The latest Nikko Global Share Fund update puts its healthcare exposure at over 21 per cent – almost double the benchmark.
While Nikko’s top 10 holdings are currently, with the exception of China’s media conglomerate Tencent, developed world stocks, Low said the fund has found increasing value in emerging markets.
He said emerging markets were in many respects better-placed than the developed world to prosper as monetary conditions turn.
“Over the last couple of years emerging markets have seen their currencies crunched on average, which has had the effect of a capital tightening,” Low said.
With easy money scarce, “marginal” companies have been forced out of business, leaving survivors operating as efficient, profitable entities.
“We’re willing to look at emerging market companies as much as in the developed world. We’ve been adding emerging market stocks over the last six months,” he said. “In fact, if inflation returns emerging markets are better-placed than developed.”
The Nikko global fund currently holds 46 shares with annual turnover of roughly 50 per cent.
In July last year the Nikko Global Share Fund changed from a multi-manager product to investing solely into the underlying Global Equity Fund, managed by Low. Over the 12 months to the end of August the Nikko fund returned just above par in Australian dollar terms, or -0.88 per cent below benchmark.

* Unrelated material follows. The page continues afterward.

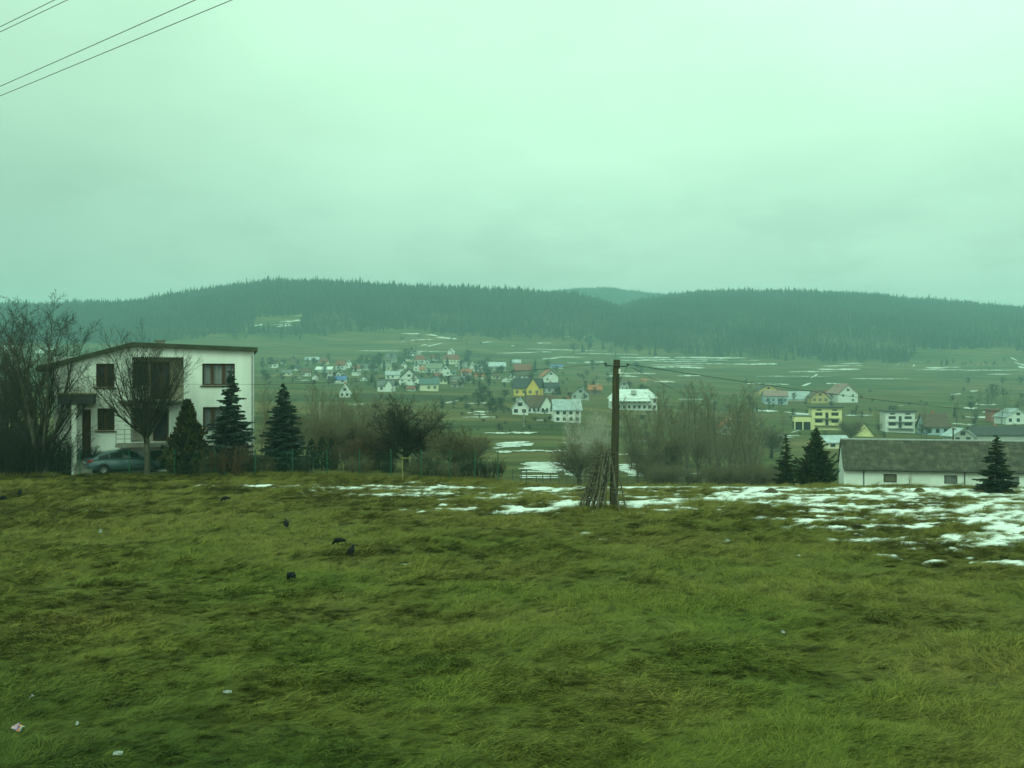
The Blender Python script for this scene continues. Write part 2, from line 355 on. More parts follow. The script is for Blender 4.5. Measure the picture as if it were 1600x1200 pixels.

In August, however, the fund returned more than 2 per cent, or 0.52 per cent above the index.
Nikko NZ still offers the multi-manager version of the global equities fund, according to the group’s website.
Prior to joining Nikko in August 2014, Low managed the high-alpha equity team at Scottish Widows Investment Partnership (SWIP) from 2012. Aberdeen Asset Management bought SWIP from Lloyds Bank in 2013.
Previously, Low worked at BlackRock as director and portfolio manager leading its Europe, Australasia and Far East teams.